[Begin Given records]

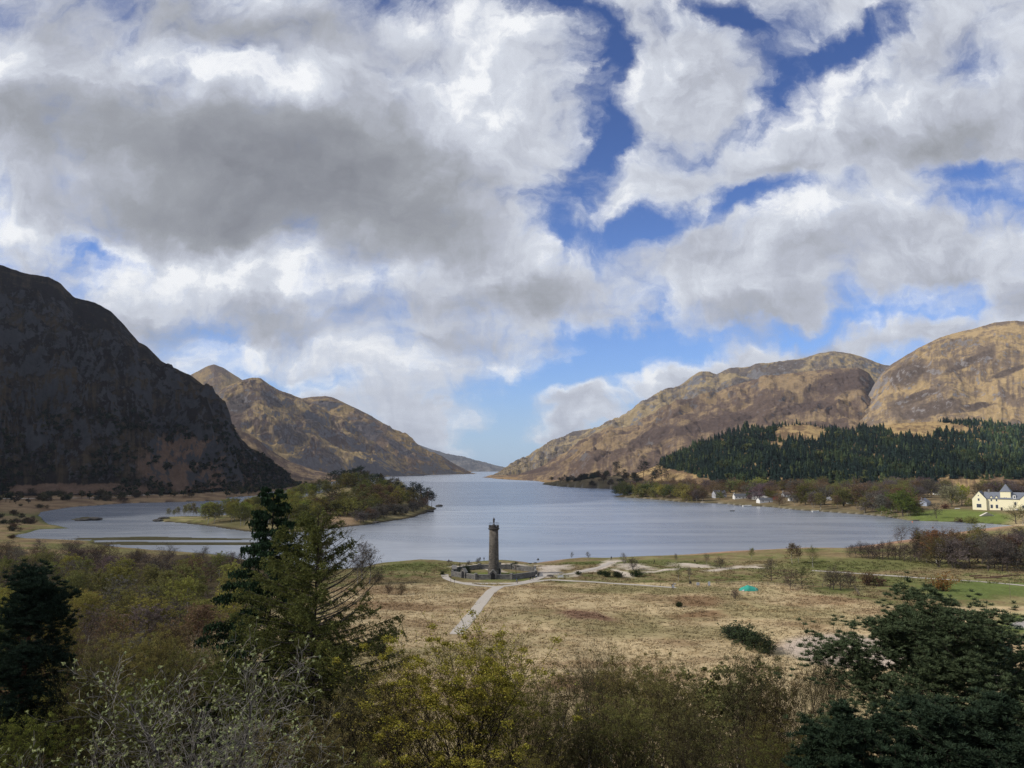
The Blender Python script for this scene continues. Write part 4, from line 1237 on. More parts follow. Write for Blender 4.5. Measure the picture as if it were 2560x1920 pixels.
while n < 262 and cnt < 14000:
    cnt += 1
    x, y = RR.uniform(-235, -60), 520 + 540 * RR.random() ** 1.7
    d = float(sdist(np.array([x]), np.array([y]), ISLE)[0])
    u, v = [float(a) for a in proj(x, y, 4)]
    if d < 5 or (790 < u < 880 and y < 585): continue
    if n > 185 and not (d < 60 and y < 770 and x > -165): continue
    if y > 860 and RR.random() < 0.5: continue
    frt = d < 22 and y < 760
    if frt and u > 820: col, pr, h, wd = pick([C_GREY, C_BROWN, C_GREY]), pick(FARBARE), RR.uniform(8, 11), 'bare alder at the island shore'
    elif u < 790: col, pr, h, wd = pick([C_YEL, C_OLIVE, C_FRESH]), pick(FARB), RR.uniform(11, 16), 'birch coming into leaf on the left of the island'
    else: col, pr, h, wd = pick([C_OLIVE, C_OLIVE, C_YEL, C_BROWN]), pick(FARB + FAR), RR.uniform(10.5, 16), 'birch among the pines of the island'
    plant(pr, u, 0, 0, tuple(c * 0.82 for c in col), 'birch_tree' if 'birch' in wd else 'alder_tree', f'{CW[col]} {wd}', 'tree', 'trees on the island', x=x, y=y, h=h, wid=1.4)
    n += 1
for (u, hp) in ((421, 23), (434, 18), (444, 26), (462, 30), (470, 34), (483, 36), (492, 26), (512, 28), (520, 34), (528, 33), (566, 28)):
    plant(pick(FARB), u, 1291.5, hp, (0.24, 0.225, 0.10), 'birch_tree', 'small pale budding birch on the grassy spit in the left bay', 'tree', 'small birches on the spit')

# --- trees and bushes of the field and beach
for (u, v, hp, pr, col, lab) in (
        (904, 1460, 107, THIN[0], C_GREY, 'tall slender bare birch at the beach left of the monument'),
        (923, 1460, 98, THIN[1], C_GREY, 'second tall bare birch beside the slender one left of the monument'),
        (893, 1461, 80, THIN[2], C_GREY, 'shorter bare birch left of the two tall ones at the beach'),
        (945, 1460, 38, BARES[0], C_PURP, 'purple-brown bush at the foot of the tall bare birches'),
        (972, 1487, 30, BARES[1], C_BROWN, 'small leafless brown sapling in the straw grass'),
        (1004, 1486, 32, BARES[2], C_BROWN, 'leafless sapling in straw grass nearer the monument'),
        (1929, 1453, 62, BARE[0], C_GREY, 'grey bare tree left of the fenced row in the right field'),
        (1975, 1472, 52, BARE[1], C_PURP, 'dark leaning bare tree at the fence'),
        (2005, 1471, 60, ROUND[0], C_GREEN, 'greenish budding tree at the fence'),
        (2085, 1475, 66, BARE[2], C_GREY, 'bare forked tree at the fence'),
        (2101, 1476, 52, BARE[3], C_GREY, 'slim bare tree right of the forked one at the fence'),
        (2074, 1474, 56, BARE[4], C_GREY, 'grey bare tree left of the forked one at the fence'),
        (2125, 1468, 42, BARES[1], C_PURP, 'purple bare thicket beyond the fence'),
        (2033, 1419, 56, THIN[1], C_OLIVE, 'lone thin budding birch before the brown beach'),
        (1981, 1409, 54, BIRCH[2], C_BROWN, 'brown budding birch at the brown beach'),
        (1996, 1407, 44, BIRCH[4], C_BROWN, 'smaller brown birch at the brown beach'),
        (1838, 1498, 29, BARES[0], C_PURP, 'purple bare shrub in the field below the teal tent'),
        (1767, 1415, 34, THIN[2], C_GREY, 'thin bare sapling on the green strip behind the boards'),
        (1801, 1421, 33, BARES[2], C_GREY, 'bare clump of stems on the green strip'),
        (1560, 1419, 38, THIN[3], C_GREY, 'grey sapling beside the sandy ground'),
        (1583, 1425, 34, BARES[1], C_GREY, 'grey bush beside the sandy ground'),
        (1696, 1452, 42, THIN[0], C_OLIVE, 'thin green sapling behind the signpost'),
        (1724, 1449, 32, THIN[1], C_GREY, 'small bare sapling right of the signpost'),
        (1470, 1402, 25, THIN[2], C_GREY, 'tiny bare sapling on the shore mound right of the beach'),
        (1430, 1398, 19, THIN[3], C_GREY, 'tiniest bare sapling on the shore mound'),
        (1690, 1405, 22, THIN[3], C_GREY, 'bare twig of a sapling on the green shore strip'),
        (1880, 1398, 30, BIRCH[3], C_OLIVE, 'small olive birch left of the brown beach'),
        (1195, 1409, 16, BARES[0], C_GREY, 'tiny grey bush by the two walkers'),
        (1172, 1413, 14, BARES[2], C_GREY, 'tiny bare bush left of the walkers on the beach'),
        (2170, 1464, 34, BUSH[0], C_BROWN, 'round brown bush right of the fence trees'),
        (2195, 1466, 32, BUSH[1], C_BROWN, 'second round brown bush right of the fence trees'),
        (2356, 1478, 42, BUSH[2], (0.24, 0.135, 0.04), 'rust-orange bush behind the top of the big pine')):
    nm = 'bush' if ('bush' in lab or 'shrub' in lab or 'thicket' in lab or 'clump' in lab) else 'sapling' if 'sapling' in lab else 'birch_tree' if 'birch' in lab else 'bare_tree'
    plant(pr, u, v, hp, col, nm, lab, 'bush' if nm == 'bush' else 'tree')
for (u, v, hp, w, lab) in ((1517, 1442, 14, 1.5, 'dark green bush by the sandy paths, left of three'), (1546, 1443, 15, 1.6, 'dark green bush by the sandy paths, middle of three'), (1588, 1442, 16, 1.7, 'dark green bush by the sandy paths, right of three'),
                           (1697, 1518, 13, 1.3, 'single dark gorse bush in the straw field'), (1500, 1437, 10, 1.6, 'low dark bush left of the green bushes'), (1448, 1437, 9, 1.4, 'low bush on the sandy island right of the monument'),
                           (1105, 1437, 9, 1.3, 'low dark bush outside the wall left of the monument'), (1275, 1446, 7, 1.2, 'low clipped bush inside the wall right of the gate'),
                           (1170, 1437, 15, 1.0, 'dark bush inside the wall left of the tower'), (1163, 1433, 19, 1.0, 'dark yew inside the wall at the left porch')):
    plant(pick(GORSE), u, v, hp, (0.032, 0.045, 0.02), 'bush', lab, 'bush', wid=w)
plant(SPIRE[0], 1149, 1438, 30, C_DARK, 'yew_tree', 'dark upright conifer inside the wall left of the tower', 'tree', wid=1.2)
plant(PINE[1], 1291, 1438, 33, C_PINE, 'pine_tree', 'small dark pine on the lawn right of the tower', 'tree', wid=1.3)
for (u, v, hp, w) in ((1862, 1614, 50, 1.25), (1893, 1628, 48, 1.3), (1838, 1596, 30, 1.4), (1920, 1634, 34, 1.2)):
    plant(pick(GORSE), u, v, hp, (0.05, 0.066, 0.035), 'gorse_bush', 'green gorse thicket at the right of the straw field', 'bush', 'gorse clump in the right of the field', wid=w)
plant(GORSE[1], 950, 1640, 34, (0.05, 0.06, 0.025), 'gorse_bush', 'dark green bush at the field edge right of the larch', 'bush', wid=1.5)

# --- scrub on the left shore meadow
n = 0; cnt = 0
while n < 64 and cnt < 3000:
    cnt += 1
    u, v = RR.uniform(-30, 580), RR.uniform(1228, 1348)
    if v > 1260 and u > 130 - (v - 1260) * 0.9: continue
    x, y, z = onground(u, v)
    if float(-sdist(np.array([x]), np.array([y]), LAKE)[0]) < 4: continue
    far = v < 1262
    plant(pick(FAR + GORSE) if far else pick(GORSE + BUSH + FARBARE[:1]), u, v, RR.uniform(8, 20) if far else RR.uniform(6, 14), pick([(0.06, 0.055, 0.03), (0.085, 0.062, 0.04), (0.045, 0.048, 0.026)]), 'bush', 'dark scrub bush by the track under the dark hill' if far else 'brown scrub bush on the meadow at the left end of the bay', 'bush', 'scrub on the left shore', wid=1.5)
    n += 1

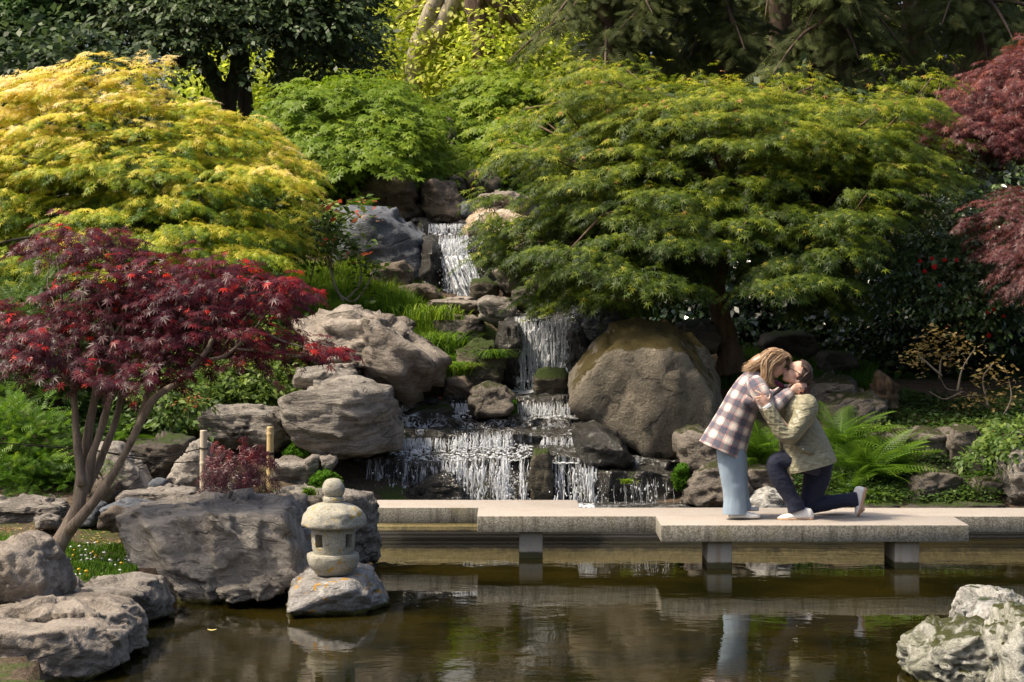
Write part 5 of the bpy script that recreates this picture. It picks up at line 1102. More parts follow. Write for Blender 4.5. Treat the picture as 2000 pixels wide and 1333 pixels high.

[End Given records]

Problem details:
Please transcribe, word for word, every line from the first line of the records above through the line containing "on the spit')", and leave out any pictures.

Final result:
The Blender Python script for this scene continues. Write part 4, from line 1237 on. More parts follow. Write for Blender 4.5. Measure the picture as if it were 2560x1920 pixels.
while n < 262 and cnt < 14000:
    cnt += 1
    x, y = RR.uniform(-235, -60), 520 + 540 * RR.random() ** 1.7
    d = float(sdist(np.array([x]), np.array([y]), ISLE)[0])
    u, v = [float(a) for a in proj(x, y, 4)]
    if d < 5 or (790 < u < 880 and y < 585): continue
    if n > 185 and not (d < 60 and y < 770 and x > -165): continue
    if y > 860 and RR.random() < 0.5: continue
    frt = d < 22 and y < 760
    if frt and u > 820: col, pr, h, wd = pick([C_GREY, C_BROWN, C_GREY]), pick(FARBARE), RR.uniform(8, 11), 'bare alder at the island shore'
    elif u < 790: col, pr, h, wd = pick([C_YEL, C_OLIVE, C_FRESH]), pick(FARB), RR.uniform(11, 16), 'birch coming into leaf on the left of the island'
    else: col, pr, h, wd = pick([C_OLIVE, C_OLIVE, C_YEL, C_BROWN]), pick(FARB + FAR), RR.uniform(10.5, 16), 'birch among the pines of the island'
    plant(pr, u, 0, 0, tuple(c * 0.82 for c in col), 'birch_tree' if 'birch' in wd else 'alder_tree', f'{CW[col]} {wd}', 'tree', 'trees on the island', x=x, y=y, h=h, wid=1.4)
    n += 1
for (u, hp) in ((421, 23), (434, 18), (444, 26), (462, 30), (470, 34), (483, 36), (492, 26), (512, 28), (520, 34), (528, 33), (566, 28)):
    plant(pick(FARB), u, 1291.5, hp, (0.24, 0.225, 0.10), 'birch_tree', 'small pale budding birch on the grassy spit in the left bay', 'tree', 'small birches on the spit')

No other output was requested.